O momento onde a produção de Mariana Chenillo chega às nossas salas é propícia a ele, e ainda vai permitir ao espectador entrar em contato com um tipo de filme que faz pensar além da sala, coisa que estamos percebendo claramente que não é o interesse da maior parte do público. Não adianta tentar fazer o 'jogo do contente' e observar o quadro geral com os olhos no nosso universo; não, você e seus amigos não ditam as regras do circuito, o mundo é bem maior que nossa timeline. Mas enquanto o público não tomar conhecimento da necessidade do encontro com o desconhecido, em aceitar algo além do escapismo puro, em perceber que a frase "de drama já basta a vida" é muito cretina e egocêntrica, enquanto o público não exigir mais que 'a massa de bolo mastigada' que existe por aí, teremos cada vez mais uma sociedade que simplesmente não questiona; apenas aceita. E mastiga também ela o que todos já o fizeram.

Comentários (3)

Adriano Augusto dos Santos | sexta-feira, 08 de Agosto de 2014 - 10:19

E gosto não muda.A maioria sempre vai preferir o mais comum ou mais normal.
A base é essa mesmo.

Caio Henrique | sexta-feira, 08 de Agosto de 2014 - 11:36

Mercado é mercado. Como você mesmo disse no texto a apresentação desses filmes "mais exigentes" está condicionada ao consumo do público como um todo. É a demanda. Mesmo que o tempo de exibição dure pouco nas salas do cinema ainda assim passam. Ao menos a obra teve a oportunidade de crescer/cair no conceito do espectador. E sobre a sociedade, é muito utópico esperar um posicionamento mais "intelectual", para não dizer arrogante, já que as demais obras que não estão adequadas ao teu gosto deveriam ser rejeitadas.
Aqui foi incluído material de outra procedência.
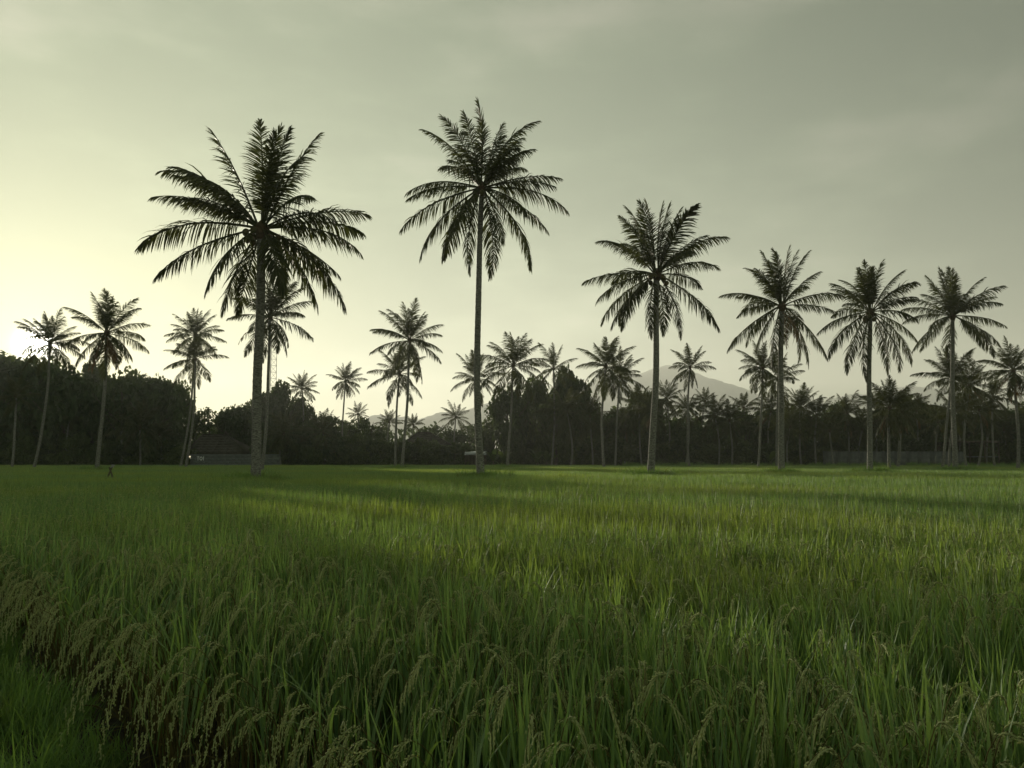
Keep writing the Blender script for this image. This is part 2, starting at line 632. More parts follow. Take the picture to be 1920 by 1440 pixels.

Pedro Tavares | sábado, 09 de Agosto de 2014 - 18:03

É algo a ser debatido por muito tempo. Mas as distribuidoras que iniciaram suas carreiras com filmes corajosos e que passaram por festivais causando incômodo hoje escolhem os filmes independentes "ensolarados", mais propensos ao escapismo - como qualquer outro blockbuster. Tirar o espectador da zona de conforto agora parece função da internet. E o mais curioso disso é ver a distribuidora mais corajosa dos últimos anos (Vitrine) crescendo, abrindo seu leque de lançamentos para filmes internacionais e que não deixa de colocar "Doce Amianto", "Doméstica" e "O Som ao Redor" em cartaz.